> _What you have to do_:
Some lines in the listing below may include the string "picture". How many are there? Give only the number.

Records excerpted from a collection:
↓

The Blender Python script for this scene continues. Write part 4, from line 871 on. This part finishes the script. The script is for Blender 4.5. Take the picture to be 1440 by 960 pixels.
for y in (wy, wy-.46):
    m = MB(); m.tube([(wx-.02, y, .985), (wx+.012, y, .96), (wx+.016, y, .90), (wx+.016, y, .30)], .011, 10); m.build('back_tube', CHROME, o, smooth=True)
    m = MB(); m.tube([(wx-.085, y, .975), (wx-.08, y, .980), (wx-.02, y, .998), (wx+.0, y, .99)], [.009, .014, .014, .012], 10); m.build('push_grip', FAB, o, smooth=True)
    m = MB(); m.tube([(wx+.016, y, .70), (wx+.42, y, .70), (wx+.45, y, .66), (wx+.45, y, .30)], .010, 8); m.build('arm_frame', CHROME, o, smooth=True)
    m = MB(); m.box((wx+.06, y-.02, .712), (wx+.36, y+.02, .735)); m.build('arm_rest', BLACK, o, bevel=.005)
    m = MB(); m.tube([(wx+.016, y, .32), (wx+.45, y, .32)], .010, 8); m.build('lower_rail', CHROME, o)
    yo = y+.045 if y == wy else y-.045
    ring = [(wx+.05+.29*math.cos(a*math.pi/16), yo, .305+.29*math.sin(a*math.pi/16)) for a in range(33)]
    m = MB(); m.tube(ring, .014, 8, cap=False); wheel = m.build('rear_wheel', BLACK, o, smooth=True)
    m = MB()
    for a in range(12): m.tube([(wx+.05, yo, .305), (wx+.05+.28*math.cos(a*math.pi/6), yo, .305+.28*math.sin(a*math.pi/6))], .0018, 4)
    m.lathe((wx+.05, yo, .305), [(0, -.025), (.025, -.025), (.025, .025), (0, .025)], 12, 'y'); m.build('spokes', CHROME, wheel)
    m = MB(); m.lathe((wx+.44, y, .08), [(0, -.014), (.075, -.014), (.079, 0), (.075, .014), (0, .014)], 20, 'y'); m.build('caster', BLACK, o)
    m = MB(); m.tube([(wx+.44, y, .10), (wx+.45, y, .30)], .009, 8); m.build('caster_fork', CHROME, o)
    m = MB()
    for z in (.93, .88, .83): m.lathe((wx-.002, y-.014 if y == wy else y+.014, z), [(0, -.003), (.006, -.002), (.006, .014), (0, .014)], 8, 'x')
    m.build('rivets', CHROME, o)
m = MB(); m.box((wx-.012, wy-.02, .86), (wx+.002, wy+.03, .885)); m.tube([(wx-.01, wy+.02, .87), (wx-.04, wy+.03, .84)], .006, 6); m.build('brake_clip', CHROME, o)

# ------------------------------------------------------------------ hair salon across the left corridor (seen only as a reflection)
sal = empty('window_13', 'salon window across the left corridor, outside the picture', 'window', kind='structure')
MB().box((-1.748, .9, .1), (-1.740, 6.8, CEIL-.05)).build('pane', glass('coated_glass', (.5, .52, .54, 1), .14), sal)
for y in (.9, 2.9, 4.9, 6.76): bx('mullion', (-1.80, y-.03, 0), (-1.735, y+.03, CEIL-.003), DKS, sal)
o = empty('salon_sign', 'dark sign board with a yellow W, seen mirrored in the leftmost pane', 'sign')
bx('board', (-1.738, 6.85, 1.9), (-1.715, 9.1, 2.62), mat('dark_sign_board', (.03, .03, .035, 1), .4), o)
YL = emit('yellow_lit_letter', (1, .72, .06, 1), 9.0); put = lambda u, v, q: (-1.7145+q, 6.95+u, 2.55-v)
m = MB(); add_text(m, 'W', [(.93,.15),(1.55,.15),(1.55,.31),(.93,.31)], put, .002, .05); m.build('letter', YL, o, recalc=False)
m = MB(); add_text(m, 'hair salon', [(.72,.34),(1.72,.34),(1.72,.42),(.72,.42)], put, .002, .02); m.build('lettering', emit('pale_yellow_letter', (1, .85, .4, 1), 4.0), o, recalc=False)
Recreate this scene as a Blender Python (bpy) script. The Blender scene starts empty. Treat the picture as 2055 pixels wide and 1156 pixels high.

↑

> _Exercise answer_:
3